In his paintings, Hemer scans physical objects – three-dimensional paint forms or found objects such as flora – en plein air to capture a version of the object, and its surrounding exposure to the natural elements of the sun and sky alongside artificial lights from the scanner. His latest works in Scenes from an Infinite Sky are captured across one day on October 10th in Vienna, in particular, during sunset where the shift in sunlight conditions are most striking. The resulting images are of vibrant reds, gold, and orange, which are then recomposed, overpainted, and overlaid with three-dimensional sculptural elements to create deeply-layered and luscious works that render seamless the demarcation between digital, painted object and the digital artefact.

In Melbourne Art Fair, Hemer debuts a new large-scale video, Sky Sculpture (Melbourne/Vienna, October 10, 14:17 CEST) that features various abstracted paint forms spinning on their own axes in the afternoon sky. The landscape and its corresponding audio is an amalgamation of skies and atmospheric bird calls taken within two geographic locations of Melbourne and Vienna. Mounted against a wall installation of a skyscape featuring the same series of imagery, its material routes and forms are manifold and uncanny: in the rendered video of paint scans, the reproduced sky wallpaper, its original physical references – a metonym that speaks to our contemporary experience of the world and the dominance of the online as its gateway, one that has no end in sight.

ABOUT THE ARTIST

André Hemer (b. 1981) holds a PhD in Painting from Sydney College of the Arts, University of Sydney (Australia) and a MA from the University of Canterbury (New Zealand), including a Postgraduate Research Residency at the Royal College of Art, London (UK).
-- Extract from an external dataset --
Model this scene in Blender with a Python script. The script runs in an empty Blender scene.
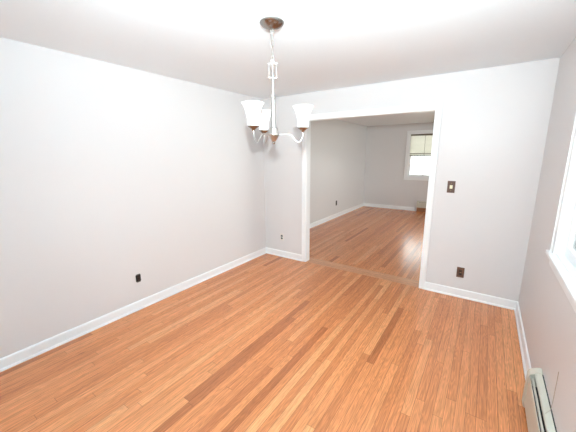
import bpy, bmesh, math, random
from mathutils import Vector, Matrix
random.seed(7)
S = bpy.context.scene
COL = S.collection
PI = math.pi

# ------------------------------------------------------------------ camera
W, H, D2, X2 = 3.363, 2.44, 5.26, -0.217      # room width, height, far wall y, far room's left wall x
REAR, XR2, WT = -4.45, 4.3, 0.09             # wall behind the camera, far room's right wall, partition thickness
f_px, yaw, pitch, roll = 291.228, 0.5964, -0.2080, -0.0064
cam_loc = Vector((2.9416, -3.6664, 1.6184))
fwd = Vector((-math.sin(yaw)*math.cos(pitch), math.cos(yaw)*math.cos(pitch), math.sin(pitch)))
rgt = Vector((math.cos(yaw), math.sin(yaw), 0)); upv = rgt.cross(fwd)
r2 = math.cos(roll)*rgt + math.sin(roll)*upv
u2 = -math.sin(roll)*rgt + math.cos(roll)*upv
cd = bpy.data.cameras.new('camera'); cam = bpy.data.objects.new('camera', cd); COL.objects.link(cam)
cd.sensor_width = 36; cd.lens = 36*f_px/576; cd.clip_start = 0.02
m3 = Matrix((r2, u2, -fwd)).transposed()
cam.matrix_world = Matrix.Translation(cam_loc) @ m3.to_4x4()
S.camera = cam

# ------------------------------------------------------------------ light
S.view_settings.view_transform = 'Standard'; S.view_settings.look = 'None'
S.view_settings.gamma = 1; S.view_settings.use_curve_mapping = False
S.view_settings.exposure = 0.10
w = bpy.data.worlds.new('overcast_sky'); S.world = w; w.use_nodes = True
bg = w.node_tree.nodes['Background']
bg.inputs[0].default_value = (0.94, 0.98, 0.98, 1); bg.inputs[1].default_value = 7.5
def flash(name, watts, col, beam, tip, turn):   # the photographer's flash stands just above the lens (its shadow of the chandelier shows on the wall)
    l = bpy.data.lights.new(name, 'SPOT'); l.energy = watts; l.color = col; l.shadow_soft_size = 0.006
    l.spot_size = math.radians(beam); l.spot_blend = 1.0
    o = bpy.data.objects.new(name, l); COL.objects.link(o); o.location = (2.947, -3.67, 1.865)
    e = m3.to_euler(); e.x += math.radians(tip); e.z -= math.radians(turn); o.rotation_euler = e
flash('camera_flash', 218, (0.95, 1.01, 1.01), 110, 9, 4)           # straight ahead
flash('bounce_flash', 425, (0.82, 1.03, 1.13), 150, 71, -2)         # tipped up at the ceiling
def portal(name, loc, rot, sx, sy):           # helps the sky be sampled through a window, gives no light itself
    l = bpy.data.lights.new(name, 'AREA'); l.shape = 'RECTANGLE'; l.size = sx; l.size_y = sy
    l.cycles.is_portal = True
    o = bpy.data.objects.new(name, l); COL.objects.link(o); o.location = loc; o.rotation_euler = rot

# ------------------------------------------------------------------ materials
def mat(name, col, rough=0.5, metal=0.0, spec=0.5, bump=None, var=None):
    m = bpy.data.materials.new(name); m.use_nodes = True
    nt = m.node_tree; b = nt.nodes['Principled BSDF']
    b.inputs['Base Color'].default_value = (*col, 1); b.inputs['Roughness'].default_value = rough
    b.inputs['Metallic'].default_value = metal; b.inputs['Specular IOR Level'].default_value = spec
    tc = nt.nodes.new('ShaderNodeTexCoord')
    if bump:
        n = nt.nodes.new('ShaderNodeTexNoise'); n.inputs['Scale'].default_value = bump[0]; n.inputs['Detail'].default_value = 4
        bp = nt.nodes.new('ShaderNodeBump'); bp.inputs['Strength'].default_value = bump[1]; bp.inputs['Distance'].default_value = 0.002
        nt.links.new(tc.outputs['Object'], n.inputs['Vector'])
        nt.links.new(n.outputs['Fac'], bp.inputs['Height']); nt.links.new(bp.outputs[0], b.inputs['Normal'])
    if var:
        n = nt.nodes.new('ShaderNodeTexNoise'); n.inputs['Scale'].default_value = var[0]; n.inputs['Detail'].default_value = 5
        mx = nt.nodes.new('ShaderNodeMix'); mx.data_type = 'RGBA'
        mx.inputs['A'].default_value = (*col, 1); mx.inputs['B'].default_value = (*var[1], 1)
        nt.links.new(tc.outputs['Object'], n.inputs['Vector'])
        nt.links.new(n.outputs['Fac'], mx.inputs['Factor']); nt.links.new(mx.outputs['Result'], b.inputs['Base Color'])
    return m
M_wall = mat('warm_white_wall_paint', (0.76, 0.74, 0.735), 0.42, bump=(160, 0.10), var=(1.5, (0.77, 0.75, 0.745)))
M_ceil = mat('white_ceiling_paint', (0.895, 0.95, 0.985), 0.8, bump=(60, 0.25))
M_trim = mat('white_gloss_trim', (0.945, 0.955, 0.96), 0.3, bump=(90, 0.03))
M_nickel = mat('brushed_nickel', (0.60, 0.585, 0.56), 0.30, metal=1.0, bump=(300, 0.05))
M_nickel_dark = mat('dark_brushed_nickel', (0.36, 0.335, 0.31), 0.26, metal=1.0, bump=(300, 0.05))
M_shade = mat('frosted_white_glass', (0.93, 0.93, 0.92), 0.35, bump=(40, 0.02))
M_brown = mat('brown_wood_plate', (0.085, 0.042, 0.026), 0.4, var=(60, (0.16, 0.078, 0.048)))
M_dark = mat('black_plastic', (0.010, 0.009, 0.008), 0.6, 0.0, 0.2, bump=(50, 0.05))
M_socket = mat('dark_brown_plastic', (0.03, 0.014, 0.010), 0.35, bump=(50, 0.05))
M_ivory = mat('ivory_plastic', (0.93, 0.84, 0.62), 0.35, bump=(50, 0.03))
M_almond = mat('almond_plate', (0.80, 0.76, 0.70), 0.4, bump=(50, 0.03))
M_strap = mat('tarnished_strap', (0.09, 0.08, 0.07), 0.5, bump=(80, 0.05))
M_heat = mat('beige_enamel', (0.66, 0.615, 0.52), 0.38, bump=(40, 0.03), var=(9, (0.63, 0.59, 0.49)))
M_fin = mat('heater_inside_and_gap_shade', (0.02, 0.02, 0.02), 0.5, bump=(60, 0.1))
M_wire = mat('tan_wire_jacket', (0.50, 0.41, 0.33), 0.5, bump=(60, 0.03))
M_ground = mat('pale_concrete_ground', (0.42, 0.42, 0.39), 0.9, bump=(6, 0.3), var=(2, (0.35, 0.37, 0.31)))
M_block = mat('reddish_brown', (0.30, 0.125, 0.055), 0.45, var=(30, (0.38, 0.17, 0.08)))
M_rail = mat('brown_blind_rail', (0.17, 0.14, 0.10), 0.5, bump=(40, 0.05))
M_screw = mat('brass_screw', (0.5, 0.35, 0.18), 0.35, metal=1.0, bump=(80, 0.03))
# blind cloth lets light through
M_blind = mat('cream_blind_cloth', (0.86, 0.845, 0.78), 0.8, bump=(200, 0.2))
nt = M_blind.node_tree; b = nt.nodes['Principled BSDF']; out = nt.nodes['Material Output']
tl = nt.nodes.new('ShaderNodeBsdfTranslucent'); tl.inputs[0].default_value = (0.86, 0.845, 0.79, 1)
ms = nt.nodes.new('ShaderNodeMixShader'); ms.inputs[0].default_value = 0.5
nt.links.new(b.outputs[0], ms.inputs[1]); nt.links.new(tl.outputs[0], ms.inputs[2]); nt.links.new(ms.outputs[0], out.inputs[0])
# window glass: clear with a fresnel reflection
M_glass = bpy.data.materials.new('window_glass'); M_glass.use_nodes = True
nt = M_glass.node_tree; nt.nodes.clear()
out = nt.nodes.new('ShaderNodeOutputMaterial'); tr = nt.nodes.new('ShaderNodeBsdfTransparent'); tr.inputs[0].default_value = (0.95, 0.97, 0.96, 1)
gl = nt.nodes.new('ShaderNodeBsdfGlossy'); gl.inputs['Roughness'].default_value = 0.02
fr = nt.nodes.new('ShaderNodeFresnel'); fr.inputs[0].default_value = 1.45
ms = nt.nodes.new('ShaderNodeMixShader')
nt.links.new(fr.outputs[0], ms.inputs[0]); nt.links.new(tr.outputs[0], ms.inputs[1]); nt.links.new(gl.outputs[0], ms.inputs[2]); nt.links.new(ms.outputs[0], out.inputs[0])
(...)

He has exhibited widely in New Zealand, Australia, USA and internationally. Curated exhibitions include NFTism, curated by Kenny Schachter, Institut Co (2021); Watching Windows, curated by Andrew Clifford, Te Uru Contemporary Museum, Auckland (2017); André Hemer – Paintings 2005- 2015, Pataka Art + Museum, Porirua City, New Zealand (2015); Utopian Days, curated by Martin Schulze and Hailey Grenet, Total Museum of Contemporary Art, Seoul, Korea (2014); and Critical Intent, curated by Gary Sangster and Fan Lin, Guangzhou Art Center, Guangzhou, China (2014).

His work is in the collections of Taiwan Museum of Art; Te Manawa Museum (New Zealand); Christchurch Art Gallery (New Zealand); and University of Canterbury (New Zealand), amongst others. In 2016 Hemer was awarded the prestigious New Paramount Award from the Wallace Arts Trust and the New Zealand Arts Foundation New Generation Award. Artist residencies include: The Studios at MASS MoCA, Massachusetts, USA (2020); International Studio and Curatorial Program, New York, USA (2017), Cité International des Arts, Paris, France (2015); Seoul Museum of Art (2011); amongst others. Hemer has been featured in Thames and Hudson’s publication, “100 Painters of Tomorrow” (UK), and “Art and the Internet” by Blackdog, London (UK). He is currently based in Vienna, Austria.